United Farm Workers co-founder and labor activist Dolores Huerta went public Wednesday with her own account of being raped by Cesar Chavez, following a stunning New York Times investigation that uncovered decades of sexual abuse, including of young girls, by the civil rights icon.

Prior to speaking with the Times, Huerta had never publicly disclosed the allegations against Chavez, who died in 1993.

Huerta, now 95, said in the statement that she kept the secret for the last sixty years because, “I believed that exposing the truth would hurt the farmworker movement I have spent my entire life fighting for.”

She told the Times about two separate encounters with Chavez that turned sexually violent, one in 1960 and another in 1966. In the first one, she explained feeling pressured to have sex in a hotel during a work trip. In the second, she recounted Chavez driving her to a secluded area, parking, and raping her inside the vehicle. Both instances, Huerta said, resulted in pregnancies.

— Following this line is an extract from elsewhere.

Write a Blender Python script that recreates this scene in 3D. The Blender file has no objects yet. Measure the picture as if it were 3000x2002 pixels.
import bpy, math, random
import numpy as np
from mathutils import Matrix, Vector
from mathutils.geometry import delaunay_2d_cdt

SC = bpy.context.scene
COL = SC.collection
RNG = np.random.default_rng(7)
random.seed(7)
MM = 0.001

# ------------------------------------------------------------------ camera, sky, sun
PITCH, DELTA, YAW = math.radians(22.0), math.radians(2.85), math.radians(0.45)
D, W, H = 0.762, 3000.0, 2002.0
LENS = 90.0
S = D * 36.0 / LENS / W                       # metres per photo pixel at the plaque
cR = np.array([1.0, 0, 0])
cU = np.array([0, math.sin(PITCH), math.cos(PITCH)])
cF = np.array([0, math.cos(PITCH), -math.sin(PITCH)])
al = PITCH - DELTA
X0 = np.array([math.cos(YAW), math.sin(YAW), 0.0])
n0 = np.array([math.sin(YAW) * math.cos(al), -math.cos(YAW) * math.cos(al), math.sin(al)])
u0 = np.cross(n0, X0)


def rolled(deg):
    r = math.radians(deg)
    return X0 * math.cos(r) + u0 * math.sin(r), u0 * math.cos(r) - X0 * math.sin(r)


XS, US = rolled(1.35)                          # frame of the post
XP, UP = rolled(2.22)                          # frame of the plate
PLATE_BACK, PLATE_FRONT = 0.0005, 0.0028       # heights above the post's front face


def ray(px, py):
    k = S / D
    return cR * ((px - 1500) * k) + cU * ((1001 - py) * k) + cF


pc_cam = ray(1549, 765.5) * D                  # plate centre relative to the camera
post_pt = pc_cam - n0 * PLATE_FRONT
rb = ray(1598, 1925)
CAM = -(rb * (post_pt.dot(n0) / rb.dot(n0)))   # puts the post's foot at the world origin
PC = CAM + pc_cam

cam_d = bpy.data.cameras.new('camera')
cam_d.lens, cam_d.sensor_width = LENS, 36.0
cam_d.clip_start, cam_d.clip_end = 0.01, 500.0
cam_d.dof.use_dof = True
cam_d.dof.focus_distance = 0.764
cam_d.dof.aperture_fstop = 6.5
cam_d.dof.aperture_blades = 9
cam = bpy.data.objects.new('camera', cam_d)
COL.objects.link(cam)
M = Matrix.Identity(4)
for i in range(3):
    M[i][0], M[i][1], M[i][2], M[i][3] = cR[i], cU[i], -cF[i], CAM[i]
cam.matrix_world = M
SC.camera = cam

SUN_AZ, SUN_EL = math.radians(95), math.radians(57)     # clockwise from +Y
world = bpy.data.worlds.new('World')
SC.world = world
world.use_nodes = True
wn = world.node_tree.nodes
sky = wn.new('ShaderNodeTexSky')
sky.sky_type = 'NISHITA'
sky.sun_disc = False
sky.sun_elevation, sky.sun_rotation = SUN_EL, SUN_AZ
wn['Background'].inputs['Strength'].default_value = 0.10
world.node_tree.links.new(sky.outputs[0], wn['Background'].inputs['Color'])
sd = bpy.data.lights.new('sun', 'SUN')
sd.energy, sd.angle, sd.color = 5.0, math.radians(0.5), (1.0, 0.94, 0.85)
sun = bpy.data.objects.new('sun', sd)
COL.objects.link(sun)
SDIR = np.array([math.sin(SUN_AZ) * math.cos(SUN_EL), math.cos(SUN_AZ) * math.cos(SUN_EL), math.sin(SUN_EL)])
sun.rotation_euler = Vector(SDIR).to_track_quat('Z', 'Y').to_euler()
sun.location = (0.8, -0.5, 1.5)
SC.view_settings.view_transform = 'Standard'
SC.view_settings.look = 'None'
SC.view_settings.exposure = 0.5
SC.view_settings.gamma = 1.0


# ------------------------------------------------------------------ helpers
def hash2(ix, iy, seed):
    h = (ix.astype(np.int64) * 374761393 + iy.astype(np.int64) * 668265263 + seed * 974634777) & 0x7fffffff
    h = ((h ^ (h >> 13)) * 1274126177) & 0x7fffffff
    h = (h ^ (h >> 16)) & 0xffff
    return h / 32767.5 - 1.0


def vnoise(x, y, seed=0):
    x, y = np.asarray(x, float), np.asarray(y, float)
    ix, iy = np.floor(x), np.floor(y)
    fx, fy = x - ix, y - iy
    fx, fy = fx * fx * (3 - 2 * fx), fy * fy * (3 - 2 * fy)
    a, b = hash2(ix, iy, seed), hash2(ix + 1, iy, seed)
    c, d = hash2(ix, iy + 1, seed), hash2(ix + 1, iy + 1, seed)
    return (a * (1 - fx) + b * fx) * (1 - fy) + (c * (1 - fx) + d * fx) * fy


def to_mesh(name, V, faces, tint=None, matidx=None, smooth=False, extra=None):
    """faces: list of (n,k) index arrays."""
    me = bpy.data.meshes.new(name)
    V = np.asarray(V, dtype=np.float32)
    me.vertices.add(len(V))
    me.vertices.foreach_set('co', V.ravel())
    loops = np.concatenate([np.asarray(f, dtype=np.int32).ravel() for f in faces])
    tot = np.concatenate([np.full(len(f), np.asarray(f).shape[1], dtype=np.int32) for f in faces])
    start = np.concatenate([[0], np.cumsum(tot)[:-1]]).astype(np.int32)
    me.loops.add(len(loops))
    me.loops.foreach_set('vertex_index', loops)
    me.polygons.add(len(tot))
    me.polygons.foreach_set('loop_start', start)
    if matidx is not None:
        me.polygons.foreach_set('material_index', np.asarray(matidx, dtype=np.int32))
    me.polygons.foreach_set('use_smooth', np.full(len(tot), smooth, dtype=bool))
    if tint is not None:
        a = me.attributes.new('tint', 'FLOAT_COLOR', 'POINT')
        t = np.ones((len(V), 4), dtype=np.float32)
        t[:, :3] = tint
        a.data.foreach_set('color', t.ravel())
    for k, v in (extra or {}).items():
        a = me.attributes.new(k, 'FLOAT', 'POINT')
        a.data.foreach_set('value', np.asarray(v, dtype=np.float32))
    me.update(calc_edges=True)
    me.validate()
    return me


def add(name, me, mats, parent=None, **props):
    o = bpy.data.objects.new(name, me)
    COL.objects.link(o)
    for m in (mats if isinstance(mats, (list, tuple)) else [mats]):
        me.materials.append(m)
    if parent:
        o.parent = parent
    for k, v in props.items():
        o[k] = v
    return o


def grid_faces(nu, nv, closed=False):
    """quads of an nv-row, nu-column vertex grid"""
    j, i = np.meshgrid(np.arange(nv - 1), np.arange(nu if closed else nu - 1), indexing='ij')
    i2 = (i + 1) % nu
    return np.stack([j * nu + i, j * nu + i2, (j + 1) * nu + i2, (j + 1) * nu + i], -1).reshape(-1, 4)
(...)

“I chose to keep my pregnancies secret and, after the children were born, I arranged for them to be raised by other families that could give them stable lives,” her statement, shared on Medium, reads. Huerta added that, over the years, “I have been fortunate to develop a deep relationship with these children.” But, she continued, “no one knew the full truth about how they were conceived until just a few weeks ago.”